# SOURCE DATA
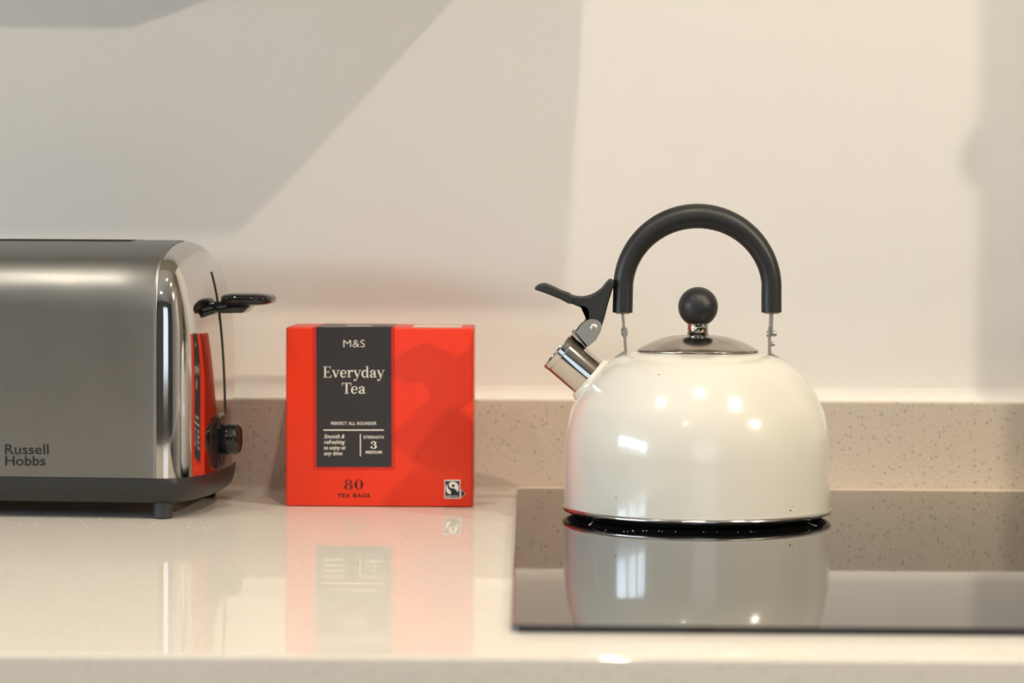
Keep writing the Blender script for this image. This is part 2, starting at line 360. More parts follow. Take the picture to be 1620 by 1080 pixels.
KX, KY, KZ = .1284, 1.670, .004
def tick(ax, ay, bx, by):
    bm = bmesh.new(); a, b = Vector((ax, ay, 0)), Vector((bx, by, 0)); n = (b-a).cross(Vector((0, 0, 1))).normalized()*.0007
    vs = [bm.verts.new((q.x, q.y, .00415)) for q in (a+n, a-n, b-n, b+n)]; bm.faces.new(vs)
    q = finish(bm, 'zone_mark', M_print, h, smooth=False); q.matrix_parent_inverse = h.matrix_basis.inverted(); q.matrix_parent_inverse = (Matrix.Translation(h.location) @ Matrix.Rotation(h.rotation_euler.z, 4, 'Z')).inverted()
tick(.0521, 1.605, .0556, 1.630); tick(.2040, 1.608, .1995, 1.632)

# ------------------------------------------------------------------ kettle
S = KY/3825.0
def kp(px, py):     # kettle drawing units to metres from the foot of its axis
    return ((px-1102.5+ROLL*(py-816))*S, (816-py+ROLL*(px-1102.5))*S)
k = thing('kettle', 'cream whistling stovetop kettle with black arched handle standing on the hob', 'kettle', (KX, KY, KZ))
bm = bmesh.new()
raw = [(209.0, 10), (209.8, 15), (210.4, 40), (210.6, 80), (210.4, 105), (209.8, 115), (208.6, 127), (206.6, 140), (203.2, 155), (198.5, 170), (192.4, 183), (183, 200), (171, 218), (157, 233), (141, 245), (124, 253), (110, 257), (101, 258.5), (97, 259.5), (90, 259.5), (85, 258), (84, 252)]
prof = [(v.x*S, v.y*S) for v in catmull([(a, b, 0) for a, b in raw], 3)]
lathe(bm, prof, 128); body = finish(bm, 'body', M_enamel, k, angle=60)
bm = bmesh.new()
lathe(bm, [(.0880, .0034), (.0905, .0031), (.0924, .0038), (.0931, .0052), (.0928, .0064), (.0916, .0071), (.0905, .0070), (.0900, .0062)], 128); finish(bm, 'rim', M_rim, k, angle=80)
bm = bmesh.new(); lathe(bm, [(0, .0002), (.084, .0002), (.0855, .0008), (.0900, .0036), (.0898, .0056), (0, .0056)], 96); finish(bm, 'base', M_dark, k)
# lid with knob
bm = bmesh.new()
lr = [(0, 276), (13, 276), (18, 277.5), (24, 282.5), (29, 285.2), (40, 285), (55, 281.5), (70, 276), (84, 269.5), (93, 264.5), (95.6, 262.8), (95.8, 261.2), (94.5, 260), (84, 259.6)]
lathe(bm, [(v.x*S, v.y*S) for v in catmull([(a, b, 0) for a, b in lr], 4)], 96); lid = finish(bm, 'lid', M_lid, k, angle=50)
bm = bmesh.new(); lathe(bm, [(0, 276.0*S), (16*S, 276.0*S), (16.8*S, 277*S), (16.8*S, 285*S), (16.2*S, 285.6*S), (16.8*S, 286.4*S), (16.8*S, 305*S), (0, 305*S)], 48); finish(bm, 'knob_collar', M_chrome, lid)
bm = bmesh.new(); KR = 31.5*S
lathe(bm, [(KR*math.sin(a), 331*S-KR*math.cos(a)) for a in [R(30)+(math.pi-R(30))*i/24 for i in range(25)]], 64, cap0=True); finish(bm, 'knob', M_grip, lid)
# handle
bm = bmesh.new(); path, rad = [], []
lx, lz = kp(985, 494); 
for j in range(4): x, z = kp(985+(.2)*j, 494-9*j); path.append((x, 0, z)); rad.append(15.9*S)
for j in range(1, 40):
    a = math.pi*(1-j/40); px, py = 1103.2+117.6*math.cos(a), 457-115.3*math.sin(a)
    x, z = kp(px, py); path.append((x, 0, z)); rad.append((15.9+3.7*math.sin(a)**1.6)*S)
for j in range(4): x, z = kp(1220.6-(.1)*(3-j), 467+9*j); path.append((x, 0, z)); rad.append(16.1*S)
tube(bm, path, rad, 32); hd = finish(bm, 'handle', M_grip, k, angle=50)
for px, py in ((985, 494), (1220.6, 494)):
    x, z = kp(px, py); bm = bmesh.new()
    lathe(bm, [(0, -.0012), (.0045, -.0010), (.0062, .0), (.0062, .0010), (0, .0010)], 24, Matrix.Translation((x, 0, z))); finish(bm, 'end_cap', M_bracket, hd)
def strip(pa, pb, t, w):
    (ax, az), (bx, bz) = kp(*pa), kp(*pb); d = Vector((bx-ax, 0, bz-az)).normalized(); n = Vector((d.z, 0, -d.x))*t*.5
    poly = [(ax+n.x, az+n.z), (bx+n.x, bz+n.z), (bx-n.x, bz-n.z), (ax-n.x, az-n.z)]
    prism_xz(bm, poly, -w/2, w/2, .0003, 1)
def rivet(px, py, r, ln, ax=(1, 0, 0)):
    x, z = kp(px, py); lathe(bm, [(0, -ln/2), (r*.7, -ln/2), (r, -ln/4), (r, ln/4), (r*.7, ln/2), (0, ln/2)], 20, frame_to(ax, loc=(x, 0, z)))
bm = bmesh.new(); strip((985, 496), (987.4, 522), .0016, .010); strip((988, 527), (990.2, 557), .0016, .010); strip((987.2, 518), (988.6, 532), .0034, .007)
strip((990.6, 556), (969, 570), .0016, .014); finish(bm, 'handle_bracket', M_bracket, k, smooth=False)
bm = bmesh.new(); rivet(987.8, 525, .0026, .0045); finish(bm, 'rivet', M_bracket, k)
bm = bmesh.new(); strip((1220, 496), (1219.6, 530), .0020, .010); strip((1217.6, 517), (1217.6, 560), .0014, .010); strip((1217.4, 558), (1238, 570.5), .0014, .014)
finish(bm, 'handle_bracket', M_bracket, k, smooth=False)
bm = bmesh.new(); rivet(1224.2, 527.5, .0019, .0040); rivet(1217, 528, .0024, .0034); finish(bm, 'rivet', M_bracket, k)
bm = bmesh.new(); rivet(1222, 544, .0015, .0034); finish(bm, 'rivet', M_bracket, k)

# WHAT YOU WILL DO
Skip the pictures, then retype every line above exactly.

# RESULT OF THE EXERCISE
Keep writing the Blender script for this image. This is part 2, starting at line 360. More parts follow. Take the picture to be 1620 by 1080 pixels.
KX, KY, KZ = .1284, 1.670, .004
def tick(ax, ay, bx, by):
    bm = bmesh.new(); a, b = Vector((ax, ay, 0)), Vector((bx, by, 0)); n = (b-a).cross(Vector((0, 0, 1))).normalized()*.0007
    vs = [bm.verts.new((q.x, q.y, .00415)) for q in (a+n, a-n, b-n, b+n)]; bm.faces.new(vs)
    q = finish(bm, 'zone_mark', M_print, h, smooth=False); q.matrix_parent_inverse = h.matrix_basis.inverted(); q.matrix_parent_inverse = (Matrix.Translation(h.location) @ Matrix.Rotation(h.rotation_euler.z, 4, 'Z')).inverted()
tick(.0521, 1.605, .0556, 1.630); tick(.2040, 1.608, .1995, 1.632)

# ------------------------------------------------------------------ kettle
S = KY/3825.0
def kp(px, py):     # kettle drawing units to metres from the foot of its axis
    return ((px-1102.5+ROLL*(py-816))*S, (816-py+ROLL*(px-1102.5))*S)
k = thing('kettle', 'cream whistling stovetop kettle with black arched handle standing on the hob', 'kettle', (KX, KY, KZ))
bm = bmesh.new()
raw = [(209.0, 10), (209.8, 15), (210.4, 40), (210.6, 80), (210.4, 105), (209.8, 115), (208.6, 127), (206.6, 140), (203.2, 155), (198.5, 170), (192.4, 183), (183, 200), (171, 218), (157, 233), (141, 245), (124, 253), (110, 257), (101, 258.5), (97, 259.5), (90, 259.5), (85, 258), (84, 252)]
prof = [(v.x*S, v.y*S) for v in catmull([(a, b, 0) for a, b in raw], 3)]
lathe(bm, prof, 128); body = finish(bm, 'body', M_enamel, k, angle=60)
bm = bmesh.new()
lathe(bm, [(.0880, .0034), (.0905, .0031), (.0924, .0038), (.0931, .0052), (.0928, .0064), (.0916, .0071), (.0905, .0070), (.0900, .0062)], 128); finish(bm, 'rim', M_rim, k, angle=80)
bm = bmesh.new(); lathe(bm, [(0, .0002), (.084, .0002), (.0855, .0008), (.0900, .0036), (.0898, .0056), (0, .0056)], 96); finish(bm, 'base', M_dark, k)
# lid with knob
bm = bmesh.new()
lr = [(0, 276), (13, 276), (18, 277.5), (24, 282.5), (29, 285.2), (40, 285), (55, 281.5), (70, 276), (84, 269.5), (93, 264.5), (95.6, 262.8), (95.8, 261.2), (94.5, 260), (84, 259.6)]
lathe(bm, [(v.x*S, v.y*S) for v in catmull([(a, b, 0) for a, b in lr], 4)], 96); lid = finish(bm, 'lid', M_lid, k, angle=50)
bm = bmesh.new(); lathe(bm, [(0, 276.0*S), (16*S, 276.0*S), (16.8*S, 277*S), (16.8*S, 285*S), (16.2*S, 285.6*S), (16.8*S, 286.4*S), (16.8*S, 305*S), (0, 305*S)], 48); finish(bm, 'knob_collar', M_chrome, lid)
bm = bmesh.new(); KR = 31.5*S
lathe(bm, [(KR*math.sin(a), 331*S-KR*math.cos(a)) for a in [R(30)+(math.pi-R(30))*i/24 for i in range(25)]], 64, cap0=True); finish(bm, 'knob', M_grip, lid)
# handle
bm = bmesh.new(); path, rad = [], []
lx, lz = kp(985, 494); 
for j in range(4): x, z = kp(985+(.2)*j, 494-9*j); path.append((x, 0, z)); rad.append(15.9*S)
for j in range(1, 40):
    a = math.pi*(1-j/40); px, py = 1103.2+117.6*math.cos(a), 457-115.3*math.sin(a)
    x, z = kp(px, py); path.append((x, 0, z)); rad.append((15.9+3.7*math.sin(a)**1.6)*S)
for j in range(4): x, z = kp(1220.6-(.1)*(3-j), 467+9*j); path.append((x, 0, z)); rad.append(16.1*S)
tube(bm, path, rad, 32); hd = finish(bm, 'handle', M_grip, k, angle=50)
for px, py in ((985, 494), (1220.6, 494)):
    x, z = kp(px, py); bm = bmesh.new()
    lathe(bm, [(0, -.0012), (.0045, -.0010), (.0062, .0), (.0062, .0010), (0, .0010)], 24, Matrix.Translation((x, 0, z))); finish(bm, 'end_cap', M_bracket, hd)
def strip(pa, pb, t, w):
    (ax, az), (bx, bz) = kp(*pa), kp(*pb); d = Vector((bx-ax, 0, bz-az)).normalized(); n = Vector((d.z, 0, -d.x))*t*.5
    poly = [(ax+n.x, az+n.z), (bx+n.x, bz+n.z), (bx-n.x, bz-n.z), (ax-n.x, az-n.z)]
    prism_xz(bm, poly, -w/2, w/2, .0003, 1)
def rivet(px, py, r, ln, ax=(1, 0, 0)):
    x, z = kp(px, py); lathe(bm, [(0, -ln/2), (r*.7, -ln/2), (r, -ln/4), (r, ln/4), (r*.7, ln/2), (0, ln/2)], 20, frame_to(ax, loc=(x, 0, z)))
bm = bmesh.new(); strip((985, 496), (987.4, 522), .0016, .010); strip((988, 527), (990.2, 557), .0016, .010); strip((987.2, 518), (988.6, 532), .0034, .007)
strip((990.6, 556), (969, 570), .0016, .014); finish(bm, 'handle_bracket', M_bracket, k, smooth=False)
bm = bmesh.new(); rivet(987.8, 525, .0026, .0045); finish(bm, 'rivet', M_bracket, k)
bm = bmesh.new(); strip((1220, 496), (1219.6, 530), .0020, .010); strip((1217.6, 517), (1217.6, 560), .0014, .010); strip((1217.4, 558), (1238, 570.5), .0014, .014)
finish(bm, 'handle_bracket', M_bracket, k, smooth=False)
bm = bmesh.new(); rivet(1224.2, 527.5, .0019, .0040); rivet(1217, 528, .0024, .0034); finish(bm, 'rivet', M_bracket, k)
bm = bmesh.new(); rivet(1222, 544, .0015, .0034); finish(bm, 'rivet', M_bracket, k)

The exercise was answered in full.